The coalition backed Iraqi forces in a gruelling battle last year to oust Daesh from second city Mosul, as well as supporting a Kurdish-dominated force that seized Syria’s Raqqa city from the extremists after months of fighting.

Airwars said the surge in deaths was likely partly caused by intense fighting in urban areas.

But it also said the administration of US President Donald Trump may be partly to blame.

“This toll coincided with the start of the Trump presidency, which has declared the conflict against ISIS to be a ‘war of annihilation’,” it said, using an alternative name for Daesh.

“The scaling back by the new administration of some measures aimed at protecting civilians” may have contributed to the “steep increase” in casualties, it said.

Airwars said the coalition had carried out some 11,573 artillery and air strikes, some 50 per cent up on the previous year.
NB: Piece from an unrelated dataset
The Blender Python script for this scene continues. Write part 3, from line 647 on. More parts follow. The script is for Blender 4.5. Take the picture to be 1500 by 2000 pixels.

More than 70 per cent were in Syria. 

It said 766 attacks last year wounded some 2,443 civilians in both countries.

The monitor, which also tracks casualties of Russian operations in Syria, said coalition-linked civilian deaths in 2017 had “far” outnumbered those attributed to Russia.

It said the toll for civilians killed in coalition strikes in Syria had quadrupled compared to 2016, with the battle for Raqqa killing at least 1,450 civilians, while in Iraq deaths were up by 87 per cent.

 

Between the start of the battle for Mosul in October 2016 and the announcement of its “liberation” in July, between 1,066 and 1,579 civilians were killed by coalition raids there, Airwars said.